Prove that for all $n$ $ \{\sqrt{n^2-1}\}=\sqrt{n^2-1}-n+1$ , $ \{\sqrt{n^2-1}\}$ is the fractional part

Prove that for all $n$ $\{\sqrt{n^2-1}\}=\sqrt{n^2-1}-n+1$

we know that $\{x\}=x-\left\lfloor {x}\right \rfloor $ and we also know that $\left\lfloor {x}\right \rfloor=n$ $\iff$ $n \leq x < n+1$

so I believe that we need to get to something similar to that

we know that $n^2-1 \geq 0$ because of the domain so we can do $0 \leq n^2-1 < n $ $\Rightarrow$ non negative values so we can square them $\sqrt{n^2-1} < \sqrt{n} = |n| =n$ so we got $\sqrt{n^2-1} < n$ and I could not figure out how to continue it or even if I started right

the book does not show full answers but it has this and I cannot understand why

in the book they got to $n-1 \leq \sqrt{n^2-1} <n$ and then they wrote "according to floor and ceiling properties" $\left\lfloor{\sqrt{x^2-1}}\right \rfloor =x-1$ these are supposed to be the last steps and we need to prove before using but the book only shows the final answers

$\left\lfloor{\sqrt{x^2-1}}\right \rfloor =x-1$ why does that happen?
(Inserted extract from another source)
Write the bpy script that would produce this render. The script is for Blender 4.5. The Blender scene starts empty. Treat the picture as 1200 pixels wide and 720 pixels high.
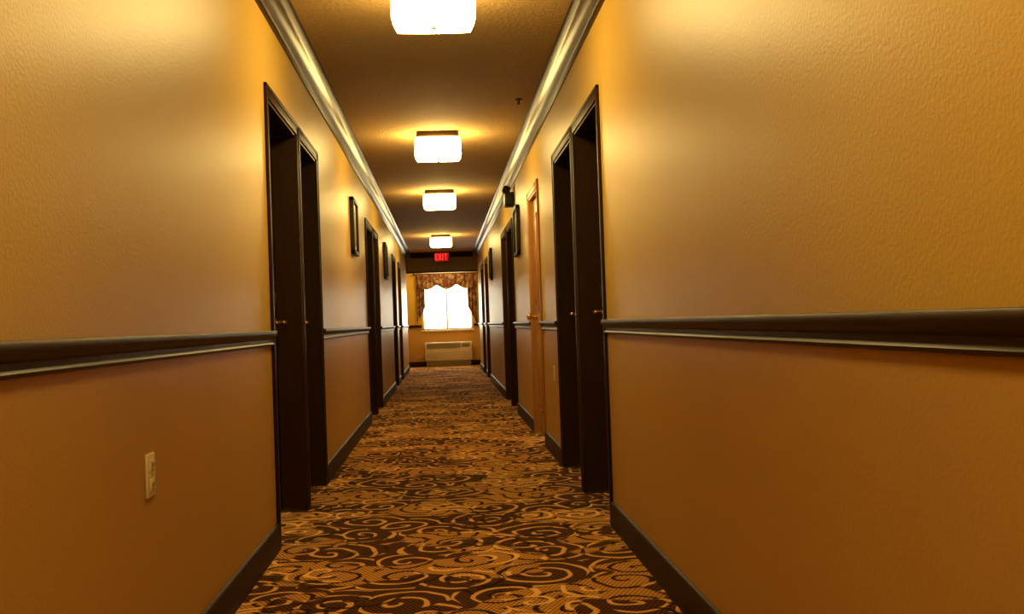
import bpy, bmesh, math, random
from mathutils import Vector, Matrix
random.seed(4)
sc=bpy.context.scene
sc.view_settings.view_transform='Standard'
sc.view_settings.look='None'
sc.view_settings.exposure=0.0

A=0.727      # corridor half width
H=2.39       # ceiling height
CAMZ=0.925
Y0,Y1=-4.0,20.8   # corridor extents
YE=22.6      # window wall
VA=0.84      # vestibule half width
LAMP=41

# ---------------------------------------------------------------- materials
class NT:
    def __init__(s,name):
        s.m=bpy.data.materials.new(name); s.m.use_nodes=True
        s.t=s.m.node_tree; s.t.nodes.clear()
        s.out=s.n('ShaderNodeOutputMaterial')
    def n(s,t,**k):
        nd=s.t.nodes.new(t)
        for a,b in k.items(): setattr(nd,a,b)
        return nd
    def l(s,a,b): s.t.links.new(a,b)
    def math(s,op,a,b=None,c=None):
        nd=s.n('ShaderNodeMath',operation=op)
        for i,v in enumerate((a,b,c)):
            if v is None: continue
            if isinstance(v,(int,float)): nd.inputs[i].default_value=v
            else: s.l(v,nd.inputs[i])
        return nd.outputs[0]
    def mix(s,f,a,b,bt='MIX'):
        nd=s.n('ShaderNodeMix',data_type='RGBA',blend_type=bt)
        for i,v in ((0,f),(6,a),(7,b)):
            if isinstance(v,(int,float)): nd.inputs[i].default_value=v
            elif isinstance(v,tuple): nd.inputs[i].default_value=(*v,1)
            else: s.l(v,nd.inputs[i])
        return nd.outputs[2]
    def noise(s,vec,scale,detail=2,rough=.5):
        nd=s.n('ShaderNodeTexNoise'); nd.inputs['Scale'].default_value=scale
        nd.inputs['Detail'].default_value=detail; nd.inputs['Roughness'].default_value=rough
        s.l(vec,nd.inputs['Vector']); return nd
    def bsdf(s,col,rough=.5,metal=0,spec=.5,coat=0,normal=None):
        b=s.n('ShaderNodeBsdfPrincipled')
        if isinstance(col,tuple): b.inputs['Base Color'].default_value=(*col,1)
        else: s.l(col,b.inputs['Base Color'])
        if isinstance(rough,(int,float)): b.inputs['Roughness'].default_value=rough
        else: s.l(rough,b.inputs['Roughness'])
        b.inputs['Metallic'].default_value=metal
        b.inputs['Specular IOR Level'].default_value=spec
        b.inputs['Coat Weight'].default_value=coat
        b.inputs['Coat Roughness'].default_value=.2
        if normal is not None: s.l(normal,b.inputs['Normal'])
        s.l(b.outputs[0],s.out.inputs[0]); return b
    def bump(s,h,strength,dist):
        b=s.n('ShaderNodeBump'); b.inputs['Strength'].default_value=strength
        b.inputs['Distance'].default_value=dist; s.l(h,b.inputs['Height']); return b.outputs[0]
    def pos(s): return s.n('ShaderNodeNewGeometry').outputs['Position']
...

and why $n-1 \leq \sqrt{n^2-1} <n$

thanks for any tips and help!

1. $\sqrt{n^2-1}<\sqrt{n^2}=n$.
2. If $n\ge 1$, $\enspace n-1 \le\sqrt{n^2-1}\iff(n-1)^2=n^2-2n+1\le n^2-1\iff 2(n-1)\ge 0$.

Therefore, we have $\; n-1\le \sqrt{n^2-1} <n$, so that $\;\Bigl\lfloor\sqrt{n^2-1}\Bigr\rfloor=n-1$, and consequently $$\Bigl\{\sqrt{n^2-1} \Bigr\}=\sqrt{n^2-1} - n+1.$$

$n-1<n+1$ and $n-1\ge0$, so...

$$ (n-1)^2\le(n-1)(n+1)=n^2-1<n^2 \\ n-1\le\sqrt{n^2-1}<n, [\sqrt{n^2-1}]=n-1, \{\sqrt{n^2-1}\}=\sqrt{n^2-1}-n+1 $$